Denuclearisation talks underway in Pyongyang

US Secretary of State Mike Pompeo (2nd L) is greeted by North Korean director of the United Front Department, Kim Yong Chol (C) and North Korea's Foreign Minister Ri Yong Ho (2nd R) as he arrives at Sunan International Airport in Pyongyang on 6 July, 2018. (Andrew Harnik / Pool / AFP Photo)

United States (US) Secretary of State, Mike Pompeo is back in Pyongyang for his third visit to the hermit kingdom, for further discussions on denuclearisation on the back of the historic summit between the leaders of both states in Singapore last month.

Since that meeting, Trump has remained optimistic on the prospect that North Korea will hold up their end of the bargain and give up its nuclear arsenal. However, the joint statement signed by the two leaders was not reflective of any specific commitments.

Pompeo is tasked with continuing negotiations with North Korea and coming up with an agreeable timeline for denuclearisation. Washington has expressed hope for a “complete” denuclearisation within a year. However, experts believe that it could take much longer given North Korea’s previous penchant for reneging on such commitments.

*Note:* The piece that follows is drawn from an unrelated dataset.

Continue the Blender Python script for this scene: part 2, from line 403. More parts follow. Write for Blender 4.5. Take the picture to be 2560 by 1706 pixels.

What is on Pompeo’s plate?

A key point of contention is a definition debate surrounding the term “denuclearisation.” Pyongyang had so far agreed to a “complete denuclearisation of the Korean Peninsula” which falls short of the US’ demand for a “complete, verifiable and irreversible dismantlement” (CVID). Pompeo stated that his meeting this time will be to “fill in some details” of the commitments to denuclearise and “continue the momentum” of what was agreed upon last month in Singapore.

There is also the risk that North Korea might renege on its promise as was done previously under the administration of Kim’s father, Kim Jong Il. A report by America broadcaster, NBC recently quoted US officials who believe that Pyongyang has increased its production of fuel for nuclear weapons at multiple secret sites in recent months. If this is indeed true, it could mean that Kim’s regime is looking to squeeze as much as it can from the Trump administration whilst not letting go of its nuclear capabilities.

According to Korean security affairs expert, Hoo Chiew-Ping, besides denuclearisation, Pompeo may want to reassure Kim of the type of “guarantee” that Washington is able to provide at this stage.

“For North Korea, both CVID and complete, verifiable, and irreversible guarantee (CVIG) should be discussed simultaneously,” she told The ASEAN Post, adding that, “the prospect of a peace treaty, security guarantee or normalization of US-North Korea relations were not raised at the summit last month.”

Source: Various sources

“Thus, to move things forward, North Korea or Kim Jong-un would expect some form of guarantee at this meeting,” she concluded.

The issue of returning the remains of US soldiers who went missing in North Korea during the 1950-53 Korean War will also be high on the agenda. A little more than a week after the summit, Trump said that Pyongyang had repatriated the remains of 200 US soldiers who went missing during the war. According to the Department of Defense POW/MIA Accounting Agency nearly 7,700 US servicemen are still unaccounted for from the Korean War and close to 5,300 are believed to be in North Korean territory.

Positive developments or cause for concern?

Trump’s compliments about Kim have made many observers uneasy. Some have even questioned the President’s moral integrity for not addressing the brutality of Kim’s rule. Likewise, Kim had nice words to say about Trump. The apparent cordiality that they have for each other is concerning to say the least.

Hoo also has her fair share of concern over the US making too many uncertain concessions to the North Korean regime. She opined that both, the US and South Korea should approach the situation cautiously, warning that both governments “have to be careful of the fine line between engagement and appeasement.”

“Seoul has been careful in ensuring coercive measures such as the sanctions remain in place – to portray a stern posture – while simultaneously trying to assure North Korea of the benefits in joint political, military and economic cooperation,” she explained.

The Trump administration has vowed to keep its economic sanctions on North Korea in place which they believe was what forced North Korea to the negotiating table in the first place. According to Hoo, South Korean President Moon Jae-in has also been persuading Pyongyang to place its trust in Washington to facilitate the possibility of US or international inspection of nuclear sites in North Korea.

“This would then allow partial sanctions to be lifted and begin the implementation of plans proposed by the South on inter-Korean reconciliation and economic assistance,” she added.